Overview
HSBC reported a surprise $400 million charge connected to the collapse of Market Financial Solutions (MFS), a British mortgage lender that entered administration after allegations of fraud. The bank said the loss was related to private credit-linked lending connected to an Apollo-backed unit and to its financing of MFS, drawing renewed attention to banks' exposures to the private credit market and contributing to a sharp share price reaction.
What HSBC said and what is known
HSBC confirmed the hit was tied to "private credit-related loans," without naming the specific counterparties when pressed by reporters. Two sources familiar with the matter linked the charge to the bank's lending to an Apollo-backed unit, Atlas SP, and to financing provided to MFS.
Atlas SP had disclosed in February that it faced a 400-million-pound exposure to MFS after MFS entered administration following fraud allegations. An Atlas spokesperson declined to comment on the matter when asked.
Market reaction
Shares in HSBC fell sharply following the disclosure. After reporting results, the stock was down 6.2% by 13:27 GMT in London. That decline came despite the stock having risen 52% over the prior 12 months.
Analysts at Citi noted the share move was compounded by concerns over HSBC's wealth-revenue momentum. HSBC reported wealth revenue growth of 18% year-on-year for the quarter, which Citi compared unfavourably with Standard Chartered's 32% expansion tied to a concerted effort to add relationship managers.
Wider private credit scrutiny
The loss underscores the opaque and sometimes indirect connections between banks and the $3.5 trillion private credit industry, and comes amid rising regulatory scrutiny. Officials and regulators in the United States, Britain and other jurisdictions have ramped up probes into lenders' exposure to private credit. The U.S. Treasury Department said it would meet international insurance regulators over distress concerns, and Canada's banking regulator has opened a review of lenders' exposure.
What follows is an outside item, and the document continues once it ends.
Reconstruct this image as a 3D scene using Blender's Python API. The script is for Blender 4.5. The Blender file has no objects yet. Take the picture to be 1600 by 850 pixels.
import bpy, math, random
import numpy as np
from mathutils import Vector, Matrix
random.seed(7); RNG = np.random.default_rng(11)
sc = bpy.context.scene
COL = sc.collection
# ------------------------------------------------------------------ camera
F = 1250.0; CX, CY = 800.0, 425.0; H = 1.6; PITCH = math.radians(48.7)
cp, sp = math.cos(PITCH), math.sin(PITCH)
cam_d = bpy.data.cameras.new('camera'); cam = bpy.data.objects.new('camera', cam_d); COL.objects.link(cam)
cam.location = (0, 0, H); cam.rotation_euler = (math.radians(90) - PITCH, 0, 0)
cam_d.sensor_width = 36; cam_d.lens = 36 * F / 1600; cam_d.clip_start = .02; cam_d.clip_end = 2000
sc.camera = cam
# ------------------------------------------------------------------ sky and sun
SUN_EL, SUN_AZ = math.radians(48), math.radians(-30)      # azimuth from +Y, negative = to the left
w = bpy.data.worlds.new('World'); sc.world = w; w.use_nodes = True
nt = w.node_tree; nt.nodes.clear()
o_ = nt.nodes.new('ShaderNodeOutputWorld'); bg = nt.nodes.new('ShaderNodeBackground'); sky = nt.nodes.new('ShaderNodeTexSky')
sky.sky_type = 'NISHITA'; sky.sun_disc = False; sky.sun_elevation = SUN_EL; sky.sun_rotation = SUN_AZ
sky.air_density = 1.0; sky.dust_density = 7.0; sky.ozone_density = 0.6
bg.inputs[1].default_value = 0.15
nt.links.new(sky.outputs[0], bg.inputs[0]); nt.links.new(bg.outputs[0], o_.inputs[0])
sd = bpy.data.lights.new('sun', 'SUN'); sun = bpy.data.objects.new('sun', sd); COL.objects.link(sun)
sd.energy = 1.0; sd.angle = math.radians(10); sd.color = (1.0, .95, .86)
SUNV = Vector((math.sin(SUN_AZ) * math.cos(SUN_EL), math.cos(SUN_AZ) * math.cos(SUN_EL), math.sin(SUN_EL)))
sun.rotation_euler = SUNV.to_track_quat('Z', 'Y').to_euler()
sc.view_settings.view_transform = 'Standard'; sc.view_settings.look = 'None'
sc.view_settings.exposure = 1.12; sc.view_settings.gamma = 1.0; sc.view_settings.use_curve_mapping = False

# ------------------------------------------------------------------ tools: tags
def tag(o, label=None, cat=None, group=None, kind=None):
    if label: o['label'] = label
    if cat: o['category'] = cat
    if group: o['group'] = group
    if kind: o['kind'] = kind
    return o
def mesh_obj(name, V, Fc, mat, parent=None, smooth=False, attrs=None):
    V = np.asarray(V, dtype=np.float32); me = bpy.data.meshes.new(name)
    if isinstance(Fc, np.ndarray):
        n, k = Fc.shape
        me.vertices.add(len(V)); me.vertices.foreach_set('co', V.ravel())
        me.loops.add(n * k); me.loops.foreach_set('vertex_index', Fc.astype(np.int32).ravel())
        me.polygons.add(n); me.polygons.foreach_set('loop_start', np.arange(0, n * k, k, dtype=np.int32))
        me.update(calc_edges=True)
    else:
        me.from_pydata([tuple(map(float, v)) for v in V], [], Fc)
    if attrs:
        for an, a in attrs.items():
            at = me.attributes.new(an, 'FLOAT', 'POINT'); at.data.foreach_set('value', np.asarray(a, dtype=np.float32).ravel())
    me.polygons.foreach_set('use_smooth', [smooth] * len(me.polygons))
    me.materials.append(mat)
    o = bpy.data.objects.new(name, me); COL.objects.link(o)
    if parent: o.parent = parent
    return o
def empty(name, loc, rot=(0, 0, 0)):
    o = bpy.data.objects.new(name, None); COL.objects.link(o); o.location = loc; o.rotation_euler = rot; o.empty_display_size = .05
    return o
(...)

In parallel, three of the six largest U.S. banks disclosed around $108 billion of financing exposure to private credit or related loans during their quarterly reporting cycle, while Wall Street banks have told investors they are stress-testing or monitoring their private credit portfolios.
Peers and related charges
Other European banks reported MFS-related losses in the same reporting period. Barclays recorded a 228-million-pound impairment charge linked to MFS's collapse. Several large banks also booked reserves tied to uncertainty stemming from the U.S.-Israeli war with Iran: Standard Chartered took a $190 million credit charge due to cautious scenario planning related to the conflict, while Lloyds Banking Group and Deutsche Bank recorded provisions of $204 million and $90 million respectively in the quarter.
Market commentary from KBW's Ed Firth described HSBC's results overall as lacklustre, particularly versus British peers and some European rivals. Deutsche Bank posted record first-quarter profit, and UBS exceeded forecasts on strong trading, signalling divergent performances across the sector.
HSBC's private markets footprint and financials
HSBC has been expanding its private credit lending since last year, partnering with specialist private credit firms and expanding its private-markets-related activity. The bank reported $111 billion in private-markets-related exposure, of which $22 billion is private credit-related.
Alongside the MFS-linked charge and provisions associated with the conflict in the Middle East, HSBC's expected credit loss (ECL) for the first quarter rose to $1.3 billion. That increase weighed on results, contributing to pretax profit of $9.4 billion for January through March, compared with $9.5 billion a year earlier and below the $9.59 billion average of broker estimates compiled by the bank.
Management also adjusted its forward-looking credit guidance, revising the 2026 credit charge to 45 basis points of average gross loans from a previous 40 basis points, citing "uncertainty in the outlook."
Implications and context
The combination of a private credit-linked impairment and heightened geopolitical-related provisioning fed into an earnings outcome that disappointed some market observers. HSBC and Standard Chartered have both placed strategic emphasis on increasing trade flows between the Middle East and Asia as growth drivers, a positioning that contributed to their sensitivity to conflict-related scenarios.
Bottom line
The $400 million charge tied to MFS and related private credit exposures has placed new scrutiny on HSBC's growth in private-markets lending and dented near-term investor sentiment, even as the bank continues to record sizable revenues and maintain a significant footprint in private-market financing. Regulators and peers alike are monitoring the sector for further signs of stress, and banks have been testing portfolios and disclosing private-credit linkages as part of their quarterly reporting cycles.
Exchange rate used in reporting: $1 = 0.7395 pounds.